The effects of proceeding down the current path could be devastating. Without more growth, millions of people will suffer and unemployment will remain high.2 Compelling evidence of this suffering is collected in the new book, The Body Economic: Why Austerity Kills, written by epidemiologists David Stuckler and Sanjay Basu. Stuckler and Basu provide a capable summary of the basic problems with austerity economics as economics, but their signal contribution in this book is to focus on the health effects of austerity. Looking at data from states during the New Deal, Asian countries in the 1990s East Asian financial crisis, and European countries in the Great Financial Crisis that started in 2008, they find that, the more austerity was practiced in a state or country, the more people got sick and the more people died.3 In short, “Austerity Kills” is more than just a slogan.
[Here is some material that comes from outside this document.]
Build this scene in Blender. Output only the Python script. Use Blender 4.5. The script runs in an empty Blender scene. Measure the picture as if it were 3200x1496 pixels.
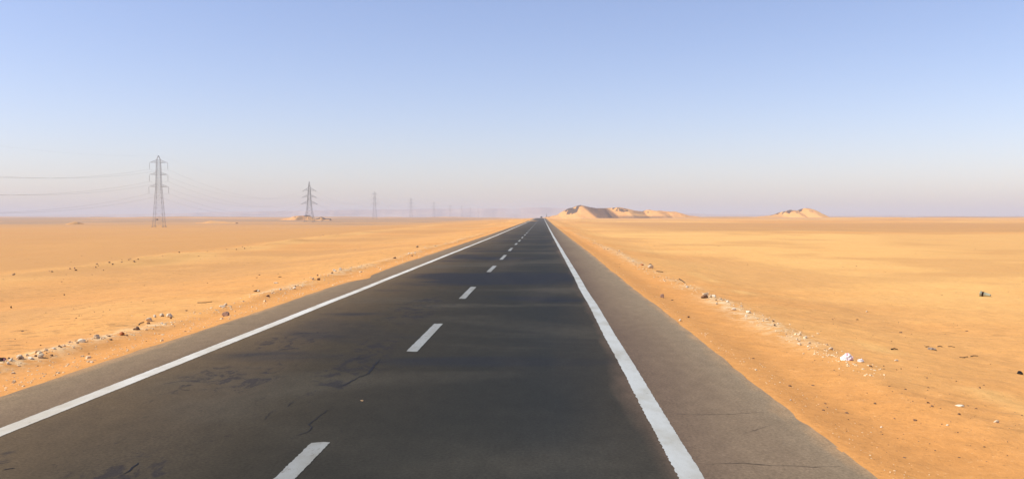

Austerity doesn’t work as economics, and it kills people in the bargain. It’s time we came up with an alternative.
These states, in those days, were controlled by capricious sovereigns rather than elected representatives.
Without more growth, there will also be little room for progressive economic policy, particularly investments in infrastructure, education, research and the like. And without more growth, deepening economic pessimism has an excellent chance of breaking apart the Obama coalition and with it, any chance for progressive governance in the near future.
This is especially true in situations in which austerity includes cuts to social protection programs (public health, food and income supports, housing and the like).